======== Dataset rows

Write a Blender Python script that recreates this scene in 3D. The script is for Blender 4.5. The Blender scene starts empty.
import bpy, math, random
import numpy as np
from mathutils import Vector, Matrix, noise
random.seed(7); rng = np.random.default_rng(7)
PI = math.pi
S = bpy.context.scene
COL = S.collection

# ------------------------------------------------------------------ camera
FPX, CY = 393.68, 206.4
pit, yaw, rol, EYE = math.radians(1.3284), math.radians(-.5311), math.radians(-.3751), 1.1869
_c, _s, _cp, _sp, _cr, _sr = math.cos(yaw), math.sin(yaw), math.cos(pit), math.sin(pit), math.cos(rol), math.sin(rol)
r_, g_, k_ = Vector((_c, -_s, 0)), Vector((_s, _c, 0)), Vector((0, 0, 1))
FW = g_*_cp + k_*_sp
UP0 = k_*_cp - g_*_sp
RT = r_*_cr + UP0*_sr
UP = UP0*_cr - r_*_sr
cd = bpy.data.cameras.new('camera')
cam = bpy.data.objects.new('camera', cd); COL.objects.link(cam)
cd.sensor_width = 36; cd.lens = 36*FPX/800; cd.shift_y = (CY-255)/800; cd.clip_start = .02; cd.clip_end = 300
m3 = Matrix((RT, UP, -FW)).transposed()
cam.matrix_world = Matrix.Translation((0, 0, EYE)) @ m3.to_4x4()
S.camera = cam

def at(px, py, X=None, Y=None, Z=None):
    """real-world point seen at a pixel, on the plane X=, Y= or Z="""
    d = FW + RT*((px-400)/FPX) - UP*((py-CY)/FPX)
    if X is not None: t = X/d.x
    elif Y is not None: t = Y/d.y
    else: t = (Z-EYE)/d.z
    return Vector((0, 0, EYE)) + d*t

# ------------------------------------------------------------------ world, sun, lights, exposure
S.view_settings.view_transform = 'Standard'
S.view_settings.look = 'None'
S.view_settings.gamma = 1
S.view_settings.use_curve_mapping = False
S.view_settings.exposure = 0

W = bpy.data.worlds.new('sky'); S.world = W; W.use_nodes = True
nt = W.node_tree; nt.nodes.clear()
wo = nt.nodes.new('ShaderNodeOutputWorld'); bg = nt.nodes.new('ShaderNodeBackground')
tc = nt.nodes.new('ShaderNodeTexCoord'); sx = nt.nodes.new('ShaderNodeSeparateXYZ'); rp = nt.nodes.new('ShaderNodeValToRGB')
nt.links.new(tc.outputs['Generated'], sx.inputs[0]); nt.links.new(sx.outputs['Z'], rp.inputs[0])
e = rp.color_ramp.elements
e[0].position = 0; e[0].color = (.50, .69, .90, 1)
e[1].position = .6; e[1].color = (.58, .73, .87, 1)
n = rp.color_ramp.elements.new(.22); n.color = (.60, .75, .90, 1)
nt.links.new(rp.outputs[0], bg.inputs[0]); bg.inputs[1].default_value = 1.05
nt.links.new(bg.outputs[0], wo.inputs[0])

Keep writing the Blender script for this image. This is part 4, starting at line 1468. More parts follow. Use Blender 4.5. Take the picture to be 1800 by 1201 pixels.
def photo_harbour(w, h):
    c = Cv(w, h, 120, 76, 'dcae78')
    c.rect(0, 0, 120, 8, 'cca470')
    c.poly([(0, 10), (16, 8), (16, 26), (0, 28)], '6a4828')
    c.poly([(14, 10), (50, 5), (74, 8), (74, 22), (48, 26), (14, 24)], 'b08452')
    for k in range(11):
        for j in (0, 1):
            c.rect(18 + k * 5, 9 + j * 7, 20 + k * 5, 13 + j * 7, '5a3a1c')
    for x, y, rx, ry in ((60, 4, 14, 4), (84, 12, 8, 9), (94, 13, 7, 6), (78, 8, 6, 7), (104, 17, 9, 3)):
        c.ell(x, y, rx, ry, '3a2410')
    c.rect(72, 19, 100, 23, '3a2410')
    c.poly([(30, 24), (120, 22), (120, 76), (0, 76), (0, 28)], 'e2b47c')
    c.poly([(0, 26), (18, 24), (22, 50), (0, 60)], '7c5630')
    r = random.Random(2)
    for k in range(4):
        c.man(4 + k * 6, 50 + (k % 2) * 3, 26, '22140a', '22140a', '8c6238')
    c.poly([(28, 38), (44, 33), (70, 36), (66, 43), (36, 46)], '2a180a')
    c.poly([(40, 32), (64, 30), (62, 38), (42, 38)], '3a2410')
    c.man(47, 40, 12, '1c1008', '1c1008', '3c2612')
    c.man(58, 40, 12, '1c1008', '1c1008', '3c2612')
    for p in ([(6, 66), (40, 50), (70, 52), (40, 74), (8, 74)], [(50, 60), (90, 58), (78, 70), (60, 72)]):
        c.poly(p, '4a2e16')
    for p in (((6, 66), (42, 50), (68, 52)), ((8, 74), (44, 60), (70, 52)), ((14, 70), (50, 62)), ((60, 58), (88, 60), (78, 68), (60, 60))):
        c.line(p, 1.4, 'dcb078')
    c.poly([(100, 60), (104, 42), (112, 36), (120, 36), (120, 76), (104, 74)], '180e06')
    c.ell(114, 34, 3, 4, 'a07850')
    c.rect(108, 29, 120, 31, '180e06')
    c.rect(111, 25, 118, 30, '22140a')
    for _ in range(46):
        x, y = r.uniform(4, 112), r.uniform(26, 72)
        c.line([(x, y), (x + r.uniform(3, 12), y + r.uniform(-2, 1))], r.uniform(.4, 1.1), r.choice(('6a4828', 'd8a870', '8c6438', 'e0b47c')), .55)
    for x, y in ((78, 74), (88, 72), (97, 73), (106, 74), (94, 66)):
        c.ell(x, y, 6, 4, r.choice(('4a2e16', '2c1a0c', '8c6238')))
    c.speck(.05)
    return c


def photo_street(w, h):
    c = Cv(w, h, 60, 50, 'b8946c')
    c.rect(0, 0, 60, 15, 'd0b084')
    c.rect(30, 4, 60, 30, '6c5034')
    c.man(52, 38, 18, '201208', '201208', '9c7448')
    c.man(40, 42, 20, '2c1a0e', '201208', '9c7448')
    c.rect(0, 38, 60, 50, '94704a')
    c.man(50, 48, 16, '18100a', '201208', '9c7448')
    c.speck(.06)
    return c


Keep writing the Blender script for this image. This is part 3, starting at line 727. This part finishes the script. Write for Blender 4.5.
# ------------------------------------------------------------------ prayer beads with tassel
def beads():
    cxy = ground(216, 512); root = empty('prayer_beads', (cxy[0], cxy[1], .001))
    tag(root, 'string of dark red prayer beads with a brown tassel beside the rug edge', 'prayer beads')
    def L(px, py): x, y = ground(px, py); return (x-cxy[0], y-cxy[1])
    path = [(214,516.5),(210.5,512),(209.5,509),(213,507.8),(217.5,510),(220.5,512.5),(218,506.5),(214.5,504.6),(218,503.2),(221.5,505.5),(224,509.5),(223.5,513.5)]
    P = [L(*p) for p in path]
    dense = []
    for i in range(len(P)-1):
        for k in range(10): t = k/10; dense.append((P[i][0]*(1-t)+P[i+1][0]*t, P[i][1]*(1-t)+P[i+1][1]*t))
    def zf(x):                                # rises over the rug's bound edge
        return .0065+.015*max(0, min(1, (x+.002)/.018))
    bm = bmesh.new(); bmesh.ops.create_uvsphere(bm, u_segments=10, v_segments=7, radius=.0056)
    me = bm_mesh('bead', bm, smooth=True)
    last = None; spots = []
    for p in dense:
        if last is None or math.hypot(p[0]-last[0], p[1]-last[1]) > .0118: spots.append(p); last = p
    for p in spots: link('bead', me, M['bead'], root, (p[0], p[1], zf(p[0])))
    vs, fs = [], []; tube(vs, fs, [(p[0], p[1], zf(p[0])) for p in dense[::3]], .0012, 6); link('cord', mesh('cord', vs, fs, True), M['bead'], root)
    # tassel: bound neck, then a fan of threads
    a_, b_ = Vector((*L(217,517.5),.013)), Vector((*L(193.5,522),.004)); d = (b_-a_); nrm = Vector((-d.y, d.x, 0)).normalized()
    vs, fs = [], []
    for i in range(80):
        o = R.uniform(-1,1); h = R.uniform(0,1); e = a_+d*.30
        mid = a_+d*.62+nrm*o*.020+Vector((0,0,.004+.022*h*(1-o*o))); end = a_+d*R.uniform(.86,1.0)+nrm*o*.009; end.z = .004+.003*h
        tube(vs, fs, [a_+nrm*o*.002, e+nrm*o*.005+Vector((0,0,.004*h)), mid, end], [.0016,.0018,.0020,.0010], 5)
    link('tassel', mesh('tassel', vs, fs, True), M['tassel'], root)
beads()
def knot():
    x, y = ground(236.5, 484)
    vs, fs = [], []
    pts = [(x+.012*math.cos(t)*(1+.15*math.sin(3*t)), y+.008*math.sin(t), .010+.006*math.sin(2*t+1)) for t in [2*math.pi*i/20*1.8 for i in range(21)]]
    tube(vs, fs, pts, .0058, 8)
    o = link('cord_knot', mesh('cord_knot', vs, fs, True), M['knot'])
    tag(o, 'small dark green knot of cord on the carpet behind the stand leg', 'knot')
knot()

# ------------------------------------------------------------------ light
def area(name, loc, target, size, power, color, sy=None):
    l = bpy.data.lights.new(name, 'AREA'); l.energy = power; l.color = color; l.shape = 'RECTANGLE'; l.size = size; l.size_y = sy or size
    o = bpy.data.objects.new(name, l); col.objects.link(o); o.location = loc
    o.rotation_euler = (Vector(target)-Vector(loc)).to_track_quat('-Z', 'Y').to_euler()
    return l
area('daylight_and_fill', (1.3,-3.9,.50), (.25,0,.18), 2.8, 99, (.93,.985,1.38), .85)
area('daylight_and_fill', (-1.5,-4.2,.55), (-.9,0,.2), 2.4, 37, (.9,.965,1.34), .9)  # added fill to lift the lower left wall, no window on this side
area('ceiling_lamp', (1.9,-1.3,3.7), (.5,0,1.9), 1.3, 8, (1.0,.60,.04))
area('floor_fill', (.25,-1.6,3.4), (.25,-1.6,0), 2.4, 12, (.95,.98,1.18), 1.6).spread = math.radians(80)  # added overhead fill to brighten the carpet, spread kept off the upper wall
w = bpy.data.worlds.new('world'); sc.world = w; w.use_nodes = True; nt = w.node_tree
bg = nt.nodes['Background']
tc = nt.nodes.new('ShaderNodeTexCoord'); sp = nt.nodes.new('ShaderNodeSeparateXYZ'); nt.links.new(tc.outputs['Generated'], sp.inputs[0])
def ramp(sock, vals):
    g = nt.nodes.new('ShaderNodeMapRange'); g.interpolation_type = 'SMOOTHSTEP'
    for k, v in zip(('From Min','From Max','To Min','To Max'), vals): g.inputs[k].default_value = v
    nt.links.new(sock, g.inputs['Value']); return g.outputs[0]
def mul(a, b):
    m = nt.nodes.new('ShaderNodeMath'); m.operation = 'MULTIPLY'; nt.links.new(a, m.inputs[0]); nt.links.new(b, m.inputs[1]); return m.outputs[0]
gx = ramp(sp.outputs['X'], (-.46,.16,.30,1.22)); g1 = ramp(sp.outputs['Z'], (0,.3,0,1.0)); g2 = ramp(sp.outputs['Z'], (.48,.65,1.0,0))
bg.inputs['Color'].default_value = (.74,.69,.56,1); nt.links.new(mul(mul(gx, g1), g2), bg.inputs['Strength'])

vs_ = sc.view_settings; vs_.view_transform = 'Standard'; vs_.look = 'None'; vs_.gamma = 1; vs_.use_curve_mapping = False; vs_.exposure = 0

================

• _Aim of the task_:
Find the word "image" in the entries, and copy every line it shows up in.

• _Written answer_:
Keep writing the Blender script for this image. This is part 4, starting at line 1468. More parts follow. Use Blender 4.5. Take the picture to be 1800 by 1201 pixels.
Keep writing the Blender script for this image. This is part 3, starting at line 727. This part finishes the script. Write for Blender 4.5.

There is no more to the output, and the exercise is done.